By taxing that which comes from outside us, we would be able to shift the taxation focus from that which comes from inside us. Our labor, innovation, & risk would be free from extortion, so an incentive would be created to work as hard as one wants while conserving & using resources as efficiently as possible. The revenues from the natural resource tax would go to the currently necessary function of government: protection of individuals’ negative rights as well as the administration of the fair natural resource distribution system.
If it was left to the enlightened members of a suddenly benevolent anarchy to decide what is a fair share of natural resources, they might not know how to start. They might error on the side of generosity & take less than their fair share. But by providing a price system now that is determined by democracy & market forces, and which will be tweaked & adjusted as we grow out of the installation phase, we can provide a foundation from which future anarchists can estimate. As prosperity increases, the need for government protection and administration will diminish, & your vision of anarchy could become a reality.

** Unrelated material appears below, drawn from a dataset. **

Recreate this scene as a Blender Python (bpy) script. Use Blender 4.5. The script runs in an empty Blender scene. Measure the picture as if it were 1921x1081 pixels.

Marxism & similar philosophies get a lot wrong, especially about some insights into human behavior and incentives, but one thing they do get right is that capitalism, defined where natural resources are considered to be capital, is doomed to abuse the natural factors of production. If we are able to make the distinctions clear between nature, labor, & capital to leftists, then they are more likely to realize that it’s evil to redistribute by force the fruits of labor & capital (capital, when defined as being distinct from nature resources that have yet to be affected by labor, is yesterday’s labor). Otherwise they envision an anarchic society as one that lets a few gather most of the resources so that they have a foothold on wealth & labor, and their vision wouldn’t be very incorrect. Libertarians need to pay more notice to the issue of nature in order to gain more credibility.